> It's not well known that the (US) CAN-SPAM act does not apply to political and religious organizations.
This is because the politicians in office at the time of writing the "CAN-SPAM" act explicitly wrote in their own exemption for themselves for campaigning purposes. As to why religious orgs. also got included, I don't remember -- one wonders if it was simply to obscure the blatant "we are making ourselves above this law" look for exempting themselves from the law.
They (the politicians that time) did the same thing with the "Do Not Call" phone number list, politicians wrote in their own exemption for themselves for campaigning purposes, and then added an exemption for charity orgs. to the law as well.
Google gmail spam algo is heavily trained by users pressing the spam button. Do spammy things , get marked spam by joe average and do it enough and your emails are marked spam, no explicit action required. It also means that most political email is marked as spam.
I find it to be fairly awful actually. I've noticed over time it's just become what feels like a 5-position slider. I'm hesitant to mark Spam messages as Spam, because I'll immediately start getting a % of legit messages sent to spam. Un mark one of those, and suddenly I'm getting spam again.
> Pichai said “there is nothing in the algorithm that has to do with political ideology”
That’s an interesting non-denial: he never actually says the spam algorithm isn’t biased against conservatives. There could well be a bias, because many ML systems have unintended biases. Google could easily answer the question. It’d probably take an hour max to write and run the mapreduce or whatever they use now.
I'd be very surprised if democratic party emails don't also frequently get marked as spam. I somehow ended up on their list despite not even living in the US, and it was a complete nightmare to get off of it because the unsubscribe link only worked for a specific campaign. I've marked hundreds of their emails as spam by now, and it's entirely their own fault.

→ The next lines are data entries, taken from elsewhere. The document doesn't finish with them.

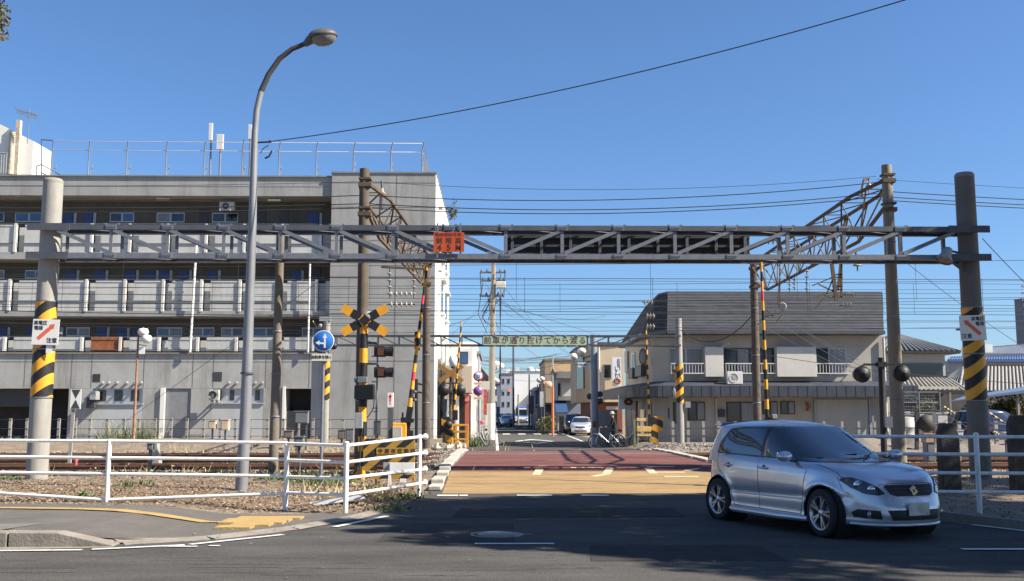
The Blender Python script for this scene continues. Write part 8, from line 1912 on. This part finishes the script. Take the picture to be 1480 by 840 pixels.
q.build('crown', [M('leaf_autumn_a', (.16, .10, .04), .7, var=.3), M('leaf_autumn_b', (.10, .09, .035), .7, var=.3), leafm[0]], t)
# bushes in the yards
def bush(px, py_t, py_b, Y, w_, lab, n=900, mats=None, seed=1):
    rr = random.Random(seed); x = PX(px, Y); z0, z1 = PZ(py_b, Y), PZ(py_t, Y); t = thing('bush', (x, Y, z0), lab, 'bush'); q = MB()
    bl_ = [(Vector((x + rr.gauss(0, w_ * .25), Y + rr.gauss(0, w_ * .25), rr.uniform(z0 + .2, z1 - .15))), w_ * rr.uniform(.25, .45)) for _ in range(9)]
    for _ in range(n):
        c, r_ = rr.choice(bl_); p = c + Vector((rr.gauss(0, 1), rr.gauss(0, 1), rr.gauss(0, 1))).normalized() * r_ * rr.random() ** .5
        a = Vector((rr.gauss(0, 1), rr.gauss(0, 1), rr.gauss(0, 1))).normalized(); b = a.cross(Vector((rr.gauss(0, 1), rr.gauss(0, 1), rr.gauss(0, 1)))).normalized(); s_ = rr.uniform(.05, .10)
        q.add([p - a * s_, p - b * s_ * .6, p + a * s_, p + b * s_ * .6], [(0, 1, 2, 3)], rr.randrange(3))
    q.build('foliage', mats or leafm, t); q = MB(); q.tube([(x, Y, z0 - .1), (x, Y, z0 + (z1 - z0) * .6)], .05, 6); q.build('stem', bark, t)
bush(1455, 578, 612, 50, 2.0, 'dark shrub beneath the carport roof at right', 2200, None, 4); bush(1418, 590, 622, 50, 1.6, 'low dark shrub left of the blue car', 1200, None, 5); bush(1340, 574, 612, 52, 1.0, 'shrub behind the wire mesh enclosure', 700, None, 6)
bush(792, 600, 622, 82, 1.6, 'dark shrub by the rusty post on the right of the street', 700, None, 7)
bush(650, 290, 316, 71, .9, 'small plant tuft growing from the end wall of the apartment block', 260, [M('leaf_brown', (.14, .10, .04), .8, var=.3), leafm[0], leafm[1]], 8)
weeds('climbing_weeds', [(PX(165, 51.5), 51.4, 1.2, .2, 260), (PX(205, 51.5), 51.4, 1.0, .2, 220)], wd, 66, (.3, 1.3))
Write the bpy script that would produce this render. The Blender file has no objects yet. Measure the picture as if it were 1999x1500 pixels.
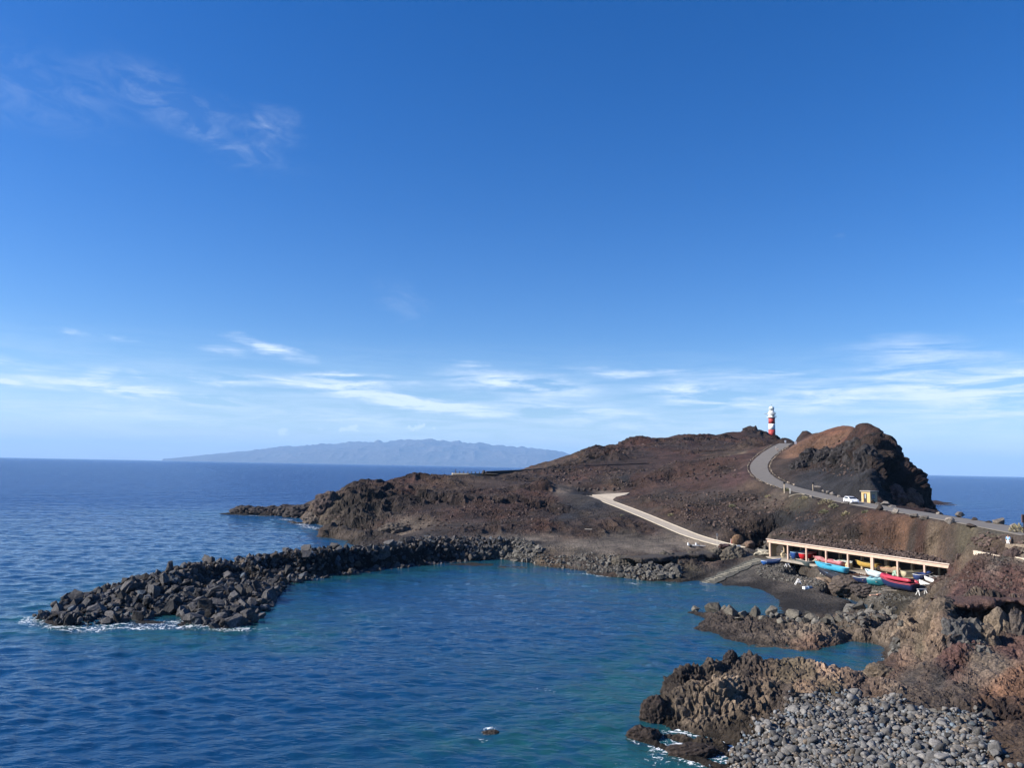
import bpy, bmesh, math, random
import numpy as np
from mathutils import Vector, Matrix, Euler
from mathutils.geometry import delaunay_2d_cdt
R = math.radians
random.seed(7); rng = np.random.default_rng(7)
S = bpy.context.scene
COL = S.collection
# ------------------------------------------------------------------ camera, sky, sun, exposure
CAMH = 20.0
FPX, CXP, CYP = 1500.0, 999.5, 750.0            # focal length and centre in photograph pixels
PITCH, ROLL = R(6.16), R(1.09)
SUN_EL, SUN_BEAR = R(31), R(264)                 # bearing clockwise from the view direction
_cp, _sp, _cr, _sr = math.cos(PITCH), math.sin(PITCH), math.cos(ROLL), math.sin(ROLL)
FW = np.array([0, _cp, _sp]); R0 = np.array([1.0, 0, 0]); U0 = np.array([0, -_sp, _cp])
RT = _cr*R0 + _sr*U0; UP = -_sr*R0 + _cr*U0
cam = bpy.data.cameras.new('camera'); camo = bpy.data.objects.new('camera', cam); COL.objects.link(camo)
camo.matrix_world = Matrix(((RT[0], UP[0], -FW[0], 0), (RT[1], UP[1], -FW[1], 0), (RT[2], UP[2], -FW[2], CAMH), (0, 0, 0, 1)))
cam.sensor_fit = 'HORIZONTAL'; cam.sensor_width = 36; cam.lens = 36*FPX/1999
cam.clip_start = 0.5; cam.clip_end = 200000
S.camera = camo
S.view_settings.view_transform = 'Standard'; S.view_settings.look = 'None'
S.view_settings.exposure = 0.94; S.view_settings.gamma = 1
sun = bpy.data.lights.new('sun', 'SUN'); sun.energy = 5.0; sun.angle = R(0.5); sun.color = (1.0, 0.93, 0.84)
suno = bpy.data.objects.new('sun', sun); COL.objects.link(suno)
SUNV = Vector((math.sin(SUN_BEAR)*math.cos(SUN_EL), math.cos(SUN_BEAR)*math.cos(SUN_EL), math.sin(SUN_EL)))
suno.rotation_euler = SUNV.to_track_quat('Z', 'Y').to_euler()
S.cycles.volume_bounces = 1; S.cycles.max_bounces = 5; S.cycles.diffuse_bounces = 2
S.cycles.volume_step_rate = 4

def pxdir(px, py):
    return FW + RT*((px-CXP)/FPX) + UP*((CYP-py)/FPX)

def nd(nt, t, **kw):
    n = nt.nodes.new(t)
    for k, v in kw.items():
        if k in ('inp',):
            for a, b in v.items(): n.inputs[a].default_value = b
        else: setattr(n, k, v)
    return n

def build_world():
    w = bpy.data.worlds.new('World'); S.world = w; w.use_nodes = True
    nt = w.node_tree; nt.nodes.clear(); L = nt.links.new
    sky = nd(nt, 'ShaderNodeTexSky', sky_type='NISHITA', sun_disc=False, sun_elevation=SUN_EL,
             sun_rotation=SUN_BEAR, altitude=0, air_density=1.0, dust_density=0.35, ozone_density=4.5)
    hs = nd(nt, 'ShaderNodeHueSaturation', inp={'Saturation': 1.35, 'Value': 1.0, 'Hue': 0.514})
    L(sky.outputs[0], hs.inputs['Color'])
    tc = nd(nt, 'ShaderNodeTexCoord'); sp = nd(nt, 'ShaderNodeSeparateXYZ'); L(tc.outputs['Generated'], sp.inputs[0])
    at = nd(nt, 'ShaderNodeMath', operation='ARCTAN2'); L(sp.outputs['X'], at.inputs[0]); L(sp.outputs['Y'], at.inputs[1])
    el = nd(nt, 'ShaderNodeMath', operation='ARCSINE'); L(sp.outputs['Z'], el.inputs[0])
    cb = nd(nt, 'ShaderNodeCombineXYZ'); L(at.outputs[0], cb.inputs[0]); L(el.outputs[0], cb.inputs[1])
    deg = nd(nt, 'ShaderNodeVectorMath', operation='SCALE', inp={'Scale': 180/math.pi}); L(cb.outputs[0], deg.inputs[0])
    # warp so that streak outlines are ragged
    wn = nd(nt, 'ShaderNodeTexNoise', inp={'Scale': 0.42, 'Detail': 6.0, 'Roughness': 0.62})
    mpw = nd(nt, 'ShaderNodeMapping'); mpw.inputs['Scale'].default_value = (0.6, 1.8, 1); L(deg.outputs[0], mpw.inputs[0]); L(mpw.outputs[0], wn.inputs['Vector'])
    sb = nd(nt, 'ShaderNodeVectorMath', operation='SUBTRACT'); sb.inputs[1].default_value = (.5, .5, .5); L(wn.outputs['Color'], sb.inputs[0])
    ml = nd(nt, 'ShaderNodeVectorMath', operation='MULTIPLY'); ml.inputs[1].default_value = (5.0, 1.5, 0); L(sb.outputs[0], ml.inputs[0])
    wp = nd(nt, 'ShaderNodeVectorMath', operation='ADD'); L(deg.outputs[0], wp.inputs[0]); L(ml.outputs[0], wp.inputs[1])
    def blob(px, py, hl, ht, ang, k, src, prev):
        d = pxdir(px, py); d = d/np.linalg.norm(d)
        a = math.degrees(math.atan2(d[0], d[1])); e = math.degrees(math.asin(d[2]))
        mp = nd(nt, 'ShaderNodeMapping', vector_type='TEXTURE')
        mp.inputs['Location'].default_value = (a, e, 0); mp.inputs['Rotation'].default_value = (0, 0, R(-ang))
        mp.inputs['Scale'].default_value = (hl/25.0, ht/25.0, 1); L(src.outputs[0], mp.inputs[0])
        ln = nd(nt, 'ShaderNodeVectorMath', operation='LENGTH'); L(mp.outputs[0], ln.inputs[0])
        mr = nd(nt, 'ShaderNodeMapRange', interpolation_type='SMOOTHSTEP', inp={'From Min': 1.0, 'From Max': 0.0, 'To Min': 0, 'To Max': k}); L(ln.outputs['Value'], mr.inputs[0])
        if prev is None: return mr
        ad = nd(nt, 'ShaderNodeMath', operation='ADD'); L(prev.outputs[0], ad.inputs[0]); L(mr.outputs[0], ad.inputs[1]); return ad
    streaks = [(270,765,240,17,4,1.35),(440,741,80,14,1,.8),(655,745,180,15,-1,1.1),(530,680,85,18,14,1.0),(445,683,50,10,0,.5),
      (800,782,330,20,6,1.25),(1010,752,200,32,4,1.05),(1120,802,190,24,3,.6),(1240,728,160,12,1,.7),(1370,768,140,36,5,.95),
      (1500,733,180,16,2,.6),(1610,772,110,30,3,.8),(1790,705,150,60,8,.5),(1900,770,260,70,3,.85),(1960,740,160,30,-4,.5),(1480,795,230,22,2,.55),
      (190,728,60,14,-12,.55),(285,733,30,10,12,.6),(915,710,35,10,0,.5),(15,748,40,9,0,.8),(40,710,80,12,4,.5),(240,661,35,8,0,.45),
      (140,647,30,7,10,.3),(250,805,300,16,2,.45),(700,815,260,16,1,.4),(1240,830,240,18,2,.35)]
    prev = None
    for s in streaks: prev = blob(*s, wp, prev)
    n1 = nd(nt, 'ShaderNodeTexNoise', inp={'Scale': 0.55, 'Detail': 9.0, 'Roughness': 0.66, 'Distortion': 0.5})
    mp1 = nd(nt, 'ShaderNodeMapping'); mp1.inputs['Scale'].default_value = (0.27, 2.5, 1); mp1.inputs['Rotation'].default_value = (0, 0, R(5)); L(deg.outputs[0], mp1.inputs[0]); L(mp1.outputs[0], n1.inputs['Vector'])
    m1 = nd(nt, 'ShaderNodeMapRange', inp={'From Min': 0.40, 'From Max': 0.64, 'To Min': 0.03, 'To Max': 1.55}); L(n1.outputs[0], m1.inputs[0])
    mu = nd(nt, 'ShaderNodeMath', operation='MULTIPLY'); L(prev.outputs[0], mu.inputs[0]); L(m1.outputs[0], mu.inputs[1])
    uppers = [(785,590,70,34,30,.17), (60,170,190,70,5,.14),(270,175,120,40,12,.13),(390,225,180,46,24,.19),(535,245,70,32,6,.26), (450,285,170,20,9,.13),(1641,457,12,4,0,.15),(1990,585,25,6,0,.2)]
    pu = None
    for q in uppers: pu = blob(q[0], q[1], q[2]*1.1, q[3]*1.25, q[4], q[5]*.95, wp, pu)
    nu_ = nd(nt, 'ShaderNodeTexNoise', inp={'Scale': .55, 'Detail': 8.0, 'Roughness': 0.62, 'Distortion': 1.6})
    mpu = nd(nt, 'ShaderNodeMapping'); mpu.inputs['Scale'].default_value = (.55, 1.1, 1); mpu.inputs['Rotation'].default_value = (0, 0, R(24)); L(deg.outputs[0], mpu.inputs[0]); L(mpu.outputs[0], nu_.inputs['Vector'])
    mu2 = nd(nt, 'ShaderNodeMapRange', inp={'From Min': 0.40, 'From Max': 0.72, 'To Min': 0.08, 'To Max': 1.0}); L(nu_.outputs[0], mu2.inputs[0])
    muu = nd(nt, 'ShaderNodeMath', operation='MULTIPLY'); L(pu.outputs[0], muu.inputs[0]); L(mu2.outputs[0], muu.inputs[1])
    mua = nd(nt, 'ShaderNodeMath', operation='ADD'); L(mu.outputs[0], mua.inputs[0]); L(muu.outputs[0], mua.inputs[1]); mu = mua
    # faint veil low over the sea
    sde = nd(nt, 'ShaderNodeSeparateXYZ'); L(deg.outputs[0], sde.inputs[0])
    v1 = nd(nt, 'ShaderNodeMapRange', interpolation_type='SMOOTHSTEP', inp={'From Min': 10.0, 'From Max': 1.5, 'To Min': 0, 'To Max': 0.32}); L(sde.outputs['Y'], v1.inputs[0])
    m2 = nd(nt, 'ShaderNodeMapRange', inp={'From Min': 0.38, 'From Max': 0.62, 'To Min': 0.35, 'To Max': 1.7}); L(n1.outputs[0], m2.inputs[0])
    mv = nd(nt, 'ShaderNodeMath', operation='MULTIPLY'); L(v1.outputs[0], mv.inputs[0]); L(m2.outputs[0], mv.inputs[1])
    tot = nd(nt, 'ShaderNodeMath', operation='ADD'); L(mu.outputs[0], tot.inputs[0]); L(mv.outputs[0], tot.inputs[1])
    # small cumulus over the far island
    wn2 = nd(nt, 'ShaderNodeTexNoise', inp={'Scale': 3.2, 'Detail': 5.0, 'Roughness': 0.6}); L(deg.outputs[0], wn2.inputs['Vector'])
    sb2 = nd(nt, 'ShaderNodeVectorMath', operation='SUBTRACT'); sb2.inputs[1].default_value = (.5, .5, .5); L(wn2.outputs['Color'], sb2.inputs[0])
    ml2 = nd(nt, 'ShaderNodeVectorMath', operation='MULTIPLY'); ml2.inputs[1].default_value = (1.3, .7, 0); L(sb2.outputs[0], ml2.inputs[0])
    wp2 = nd(nt, 'ShaderNodeVectorMath', operation='ADD'); L(deg.outputs[0], wp2.inputs[0]); L(ml2.outputs[0], wp2.inputs[1])
    pv = None
    for s in [(551,845,13,10,0,1.4),(668,839,14,7,0,1.4),(688,836,18,11,0,1.5),(624,839,7,5,0,1.0),(805,837,24,7,0,1.0),(822,832,16,8,0,1.1),(845,838,24,4,0,.7),(376,860,5,4,0,.6)]:
        pv = blob(*s, wp2, pv)
    cu = nd(nt, 'ShaderNodeMath', operation='MULTIPLY', inp={1: 1.15}, use_clamp=True); L(pv.outputs[0], cu.inputs[0])
    t2 = nd(nt, 'ShaderNodeMath', operation='MAXIMUM'); L(tot.outputs[0], t2.inputs[0]); L(cu.outputs[0], t2.inputs[1])
    cl = nd(nt, 'ShaderNodeMath', operation='MULTIPLY', inp={1: 0.86}, use_clamp=True); L(t2.outputs[0], cl.inputs[0])
    mx = nd(nt, 'ShaderNodeMix', data_type='RGBA'); L(cl.outputs[0], mx.inputs['Factor']); L(hs.outputs[0], mx.inputs['A'])
    mx.inputs['B'].default_value = (CLOUD[0], CLOUD[1], CLOUD[2], 1)
    bg = nd(nt, 'ShaderNodeBackground', inp={'Strength': SKYS}); L(mx.outputs['Result'], bg.inputs[0])
    o = nd(nt, 'ShaderNodeOutputWorld'); L(bg.outputs[0], o.inputs[0])
SKYS = 0.077
CLOUD = (6.3, 7.2, 8.2)
build_world()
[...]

I've somehow gotten on mailing lists from candidates and politicians from both major parties over the past several years, and many of them did not seem to respect when I try to unsubscribe, which leads to me marking them as spam. Assuming that I'm not the only one suffering from not respecting my wishes to unsubscribe from lists I never signed up for, I would have to imagine that with enough frustrated recipients making the messages as spam, the algorithm infers that all of the messages from the list are spam. This wouldn't even require the algorithm to even recognize that the messages are political, let alone infer the ideology; I did the same thing with emails trying to sell me sunglasses.
What I find ironic about google's position is they believe implicit unconscious bias permeates all of society, except when it comes to their programmers who are clearly majority democrat....
It should not be ironic, because Google has a history of seeing itself above any flaws, and as the Arbiter of Truth
The algorithm wouldn’t have a bias vs conservatives because it doesn’t include semantic meaning, but it could have a bias vs methods used by this conservative. Which really just comes down on whoever is generating those emails.
I don't know if it does or doesn't, but Republicans and Democrats use different keywords, not just semantics. For example, 'law and order', 'police reform', etc. It's certainly possible for ML to pick up a bias in the presence of such differences.
They also quote each other, without context it’s just word choice not the message. Considering messages are already tailored to different kinds of voters, spam algorithms are just another part of messaging.
What organizations are you thinking of? I'm not an expert in the area, and ones I know of are ActBlue that works only with Democrats, and WinRed which is the Republican clone.
First amendment law is full of surprises.